NASA Dryden and the Space Shuttles

NASA research pilot John Manke worked through his prelaunch checklist while the X-24B lifting body hung beneath the wing of a modified B-52 cruising at an altitude of 45,000 feet over California’s Mojave Desert. When the countdown reached zero, the X-24B – its narrow delta shape and flat belly had earned it the nickname the “flying flatiron” dropped away.

Seconds later, Manke ignited the vehicle’s four chamber XLR11 rocket engine and climbed to a peak altitude of 60,000 feet. As the craft nosed over, he scanned the desert below looking for a narrow gray strip of concrete near the edge of Rogers Dry Lake at Edwards Air Force Base.

Because lifting bodies have a very low lift-to-drag ratio some pilots felt the experience was akin to flying a brick all previous landings had been made on the 44 square mile lakebed expanse where there was significant margin for error.
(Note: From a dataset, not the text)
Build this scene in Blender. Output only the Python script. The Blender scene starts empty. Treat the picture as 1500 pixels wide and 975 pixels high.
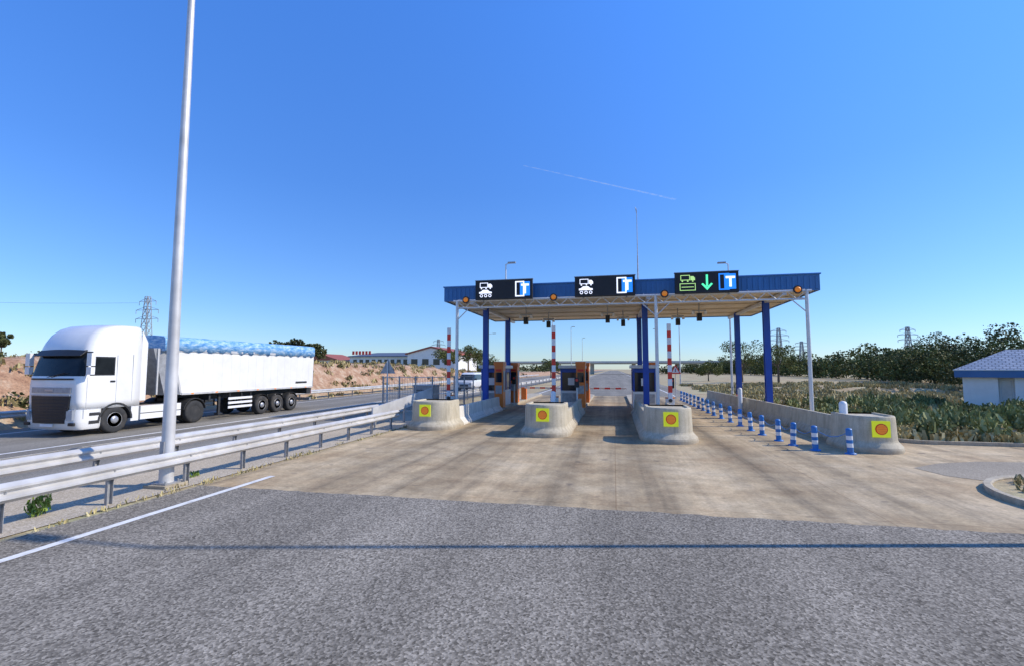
import bpy, bmesh, math, random
import numpy as np
from mathutils import Vector, Matrix
rnd = random.Random(7)
sc = bpy.context.scene

# ------------------------------------------------------------------ materials
def newmat(name):
    m = bpy.data.materials.new(name); m.use_nodes = True
    nt = m.node_tree; b = nt.nodes["Principled BSDF"]
    return m, nt, b
def L(nt, a, b): nt.links.new(a, b)
def coords(nt, scale=(1,1,1)):
    tc = nt.nodes.new("ShaderNodeTexCoord"); mp = nt.nodes.new("ShaderNodeMapping")
    mp.inputs["Scale"].default_value = scale
    L(nt, tc.outputs["Object"], mp.inputs["Vector"]); return mp.outputs["Vector"]
def noise(nt, vec, scale, detail=4, rough=.55):
    n = nt.nodes.new("ShaderNodeTexNoise"); n.inputs["Scale"].default_value = scale
    n.inputs["Detail"].default_value = detail; n.inputs["Roughness"].default_value = rough
    L(nt, vec, n.inputs["Vector"]); return n.outputs["Fac"]
def ramp(nt, fac, stops):
    r = nt.nodes.new("ShaderNodeValToRGB"); e = r.color_ramp.elements
    while len(e) < len(stops): e.new(.5)
    for i, (p, c) in enumerate(stops):
        e[i].position = p
        if not hasattr(c, "__len__"): c = (c, c, c)
        e[i].color = (c[0], c[1], c[2], 1)
    L(nt, fac, r.inputs["Fac"]); return r.outputs["Color"]
def mix(nt, fac, a, b, mode="MIX"):
    n = nt.nodes.new("ShaderNodeMix"); n.data_type = 'RGBA'; n.blend_type = mode
    if isinstance(fac, (int, float)): n.inputs[0].default_value = fac
    else: L(nt, fac, n.inputs[0])
    for s, x in ((6, a), (7, b)):
        if hasattr(x, "links"): L(nt, x, n.inputs[s])
        else: n.inputs[s].default_value = (x[0], x[1], x[2], 1)
    return n.outputs[2]
def bump(nt, b, h, strength, dist=.01):
    n = nt.nodes.new("ShaderNodeBump"); n.inputs["Strength"].default_value = strength
    n.inputs["Distance"].default_value = dist
    L(nt, h, n.inputs["Height"]); L(nt, n.outputs["Normal"], b.inputs["Normal"])
def mat(name, col, rough=.55, metal=0, var=.12, scale=3, bmp=0, coat=0, emit=0, dirt=None, spec=None):
    m, nt, b = newmat(name)
    v = coords(nt)
    f = noise(nt, v, scale, 3)
    c = ramp(nt, f, [(.3, [x*(1-var) for x in col]), (.7, [min(1, x*(1+var)) for x in col])])
    if dirt:
        f2 = noise(nt, v, scale*.35, 5, .7)
        msk = ramp(nt, f2, [(.48, 0), (.72, dirt[3])])
        c = mix(nt, msk, c, dirt[:3])
    L(nt, c, b.inputs["Base Color"])
    b.inputs["Roughness"].default_value = rough; b.inputs["Metallic"].default_value = metal
    if spec is not None: b.inputs["Specular IOR Level"].default_value = spec
    if coat: b.inputs["Coat Weight"].default_value = coat; b.inputs["Coat Roughness"].default_value = .08
    if bmp:
        bump(nt, b, noise(nt, v, 40, 3), bmp)
    if emit:
        b.inputs["Emission Color"].default_value = (*col, 1); b.inputs["Emission Strength"].default_value = emit
    return m

def leafmat(name, c0, c1, c2):
    m, nt, b = newmat(name)
    g = nt.nodes.new("ShaderNodeNewGeometry")
    c = ramp(nt, g.outputs["Random Per Island"], [(0, c0), (.5, c1), (1, c2)])
    v = coords(nt); f = noise(nt, v, .5, 2)
    s = ramp(nt, f, [(.35, .65), (.65, 1.25)])
    c = mix(nt, 1, c, s, "MULTIPLY")
    L(nt, c, b.inputs["Base Color"]); b.inputs["Roughness"].default_value = .7
    b.inputs["Specular IOR Level"].default_value = .2
    return m

M = {}
M['white'] = mat("white_paint", (.8,.785,.75), .3, var=.03, coat=.6, dirt=(.5,.46,.4,.25), scale=2)
M['whitemat'] = mat("white_panel", (.78,.76,.72), .5, var=.04, dirt=(.45,.42,.37,.25), scale=1.5)
M['black'] = mat("black_plastic", (.015,.015,.016), .5)
M['dark'] = mat("dark_chassis", (.03,.03,.03), .6, var=.3)
M['rubber'] = mat("tyre_rubber", (.03,.03,.03), .85, var=.3, bmp=.2, dirt=(.16,.13,.1,.6))
M['rim'] = mat("wheel_rim_steel", (.45,.45,.46), .4, .6, var=.15, dirt=(.12,.1,.08,.6))
M['glass'] = mat("dark_glass", (.02,.025,.03), .08, var=.1)
M['screen'] = mat("windscreen_glass", (.015,.018,.02), .12, var=.3, spec=.22)
M['lampglass'] = mat("headlamp_glass", (.42,.44,.46), .08, .2)
M['galv'] = mat("galvanised_steel", (.62,.6,.57), .5, .3, var=.15, scale=2, dirt=(.4,.36,.31,.45))
M['galvd'] = mat("galvanised_post", (.36,.36,.36), .5, .4, var=.2, scale=6)
M['steelw'] = mat("white_steel", (.62,.62,.61), .4, .2, var=.06)
M['blue'] = mat("blue_steel", (.012,.065,.36), .4, var=.12, scale=1.2)
M['bluef'] = mat("blue_fascia", (.03,.14,.34), .4, var=.12, scale=.7, dirt=(.1,.2,.36,.4))
M['bluefl'] = mat("blue_fascia_trim", (.06,.2,.48), .35, var=.1)
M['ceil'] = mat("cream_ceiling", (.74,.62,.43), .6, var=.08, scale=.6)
M['orange'] = mat("orange_paint", (.78,.2,.03), .4, var=.06)
M['red'] = mat("red_paint", (.72,.04,.02), .4, var=.06)
M['amber'] = mat("amber_lens", (.85,.25,.02), .45, var=.1, emit=.25)
M['yel'] = mat("fluorescent_yellow", (.75,.8,.02), .5, var=.04, emit=.25)
M['ledw'] = mat("led_white", (.9,.92,1), .5, var=0, emit=1.0)
M['ledg'] = mat("led_green", (.1,.9,.4), .5, var=0, emit=1.0)
M['ledy'] = mat("led_yellow_green", (.5,.8,.25), .5, var=0, emit=.7)
M['ledb'] = mat("led_blue", (.02,.24,.85), .5, var=0, emit=.8)
M['signb'] = mat("sign_black", (.012,.012,.014), .6, var=.2)
M['bolb'] = mat("bollard_blue", (.02,.18,.5), .45, var=.15, dirt=(.3,.28,.25,.3))
M['bolw'] = mat("bollard_white", (.8,.79,.77), .4, var=.05)
M['roofr'] = mat("red_roof", (.35,.1,.06), .6, var=.2)
M['roofd'] = mat("slate_roof", (.1,.12,.16), .6, var=.2)
M['bark'] = mat("bark", (.12,.09,.06), .9, var=.3)
M['mark'] = mat("road_paint", (.8,.78,.73), .6, var=.05, scale=8, dirt=(.38,.35,.3,.6))
M['leaf'] = leafmat("foliage_green", (.06,.07,.018), (.11,.125,.03), (.2,.21,.07))
M['leaf2'] = leafmat("foliage_dark", (.04,.05,.016), (.075,.085,.028), (.14,.14,.055))
M['shrub'] = leafmat("foliage_sage", (.13,.15,.05), (.22,.245,.09), (.35,.35,.16))
M['dry'] = leafmat("dry_grass", (.28,.22,.09), (.44,.36,.16), (.56,.47,.24))
M['weed'] = leafmat("green_weed", (.1,.14,.02), (.17,.24,.04), (.25,.33,.07))

def concrete_nose():
    m, nt, b = newmat("precast_concrete"); v = coords(nt)
    c = ramp(nt, noise(nt, v, 2.2, 6, .65), [(.3,(.47,.405,.285)),(.7,(.62,.55,.41))])
    fine = ramp(nt, noise(nt, v, 45, 2), [(.3,.82),(.7,1.1)])
    c = mix(nt, 1, c, fine, "MULTIPLY")
    sep = nt.nodes.new("ShaderNodeSeparateXYZ"); L(nt, v, sep.inputs[0])
    ad = nt.nodes.new("ShaderNodeMath"); ad.operation='MULTIPLY_ADD'
    L(nt, noise(nt, v, 5, 4), ad.inputs[0]); ad.inputs[1].default_value = .6; L(nt, sep.outputs[2], ad.inputs[2])
    g = ramp(nt, ad.outputs[0], [(.25,(.6)),(.58,0)])
    c = mix(nt, g, c, (.26,.19,.12))
    streak = ramp(nt, noise(nt, coords(nt,(5,5,.5)), 1.5, 4), [(.45,0),(.72,.5)])
    c = mix(nt, streak, c, (.25,.21,.15))
    L(nt, c, b.inputs["Base Color"]); b.inputs["Roughness"].default_value = .85
    bump(nt, b, noise(nt, v, 30, 3), .35)
    return m
M['conc'] = concrete_nose()
def conc_light():
    m, nt, b = newmat("barrier_concrete"); v = coords(nt)
    c = ramp(nt, noise(nt, v, 1.7, 5, .65), [(.3,(.6,.56,.48)),(.7,(.76,.72,.63))])
    streak = ramp(nt, noise(nt, coords(nt,(6,6,.6)), 1.5, 4), [(.45,0),(.75,.5)])
    c = mix(nt, streak, c, (.33,.3,.25))
    L(nt, c, b.inputs["Base Color"]); b.inputs["Roughness"].default_value = .8
    return m
M['concl'] = conc_light()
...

But this flight on Aug. 5, 1975 would be different and for the first time, a lifting body would touch down on Edwards' 15,000-foot-long, 300 foot wide concrete runway. Manke was aiming to make a precise landing on a spot about a mile down the airstrip.

Seven minutes after launch from the B-52, the X-24B was lined up for final approach. Manke touched down precisely on target moments after lowering the landing gear. The demonstration proved that a low lift-to-drag vehicle like the lifting bodies or the coming space shuttle could approach from high altitude or low-Earth orbit and land like a conventional airplane.

Early manned spacecraft designs enabled ballistic entry into the atmosphere, similar to that of a missile warhead. This type of entry resulted in high G-loads and intense heating due to atmospheric friction. Hence, Mercury, the first U.S. manned space vehicle and the only one to use a strictly ballistic entry trajectory, was designed so a single crewmember could lie on his back facing away from the direction of flight. Final deceleration was achieved through use of a parachute, and the capsule landed in the ocean.

Though a capsule could carry a human into space, it had to return to Earth beneath a parachute for an ocean splashdown; a lifting body allowed a pilot to fly home and land on a runway. Advantages of the lifting-body design included reduced mission costs (because the expense of an ocean recovery was eliminated) and greater cross-range maneuvering capability.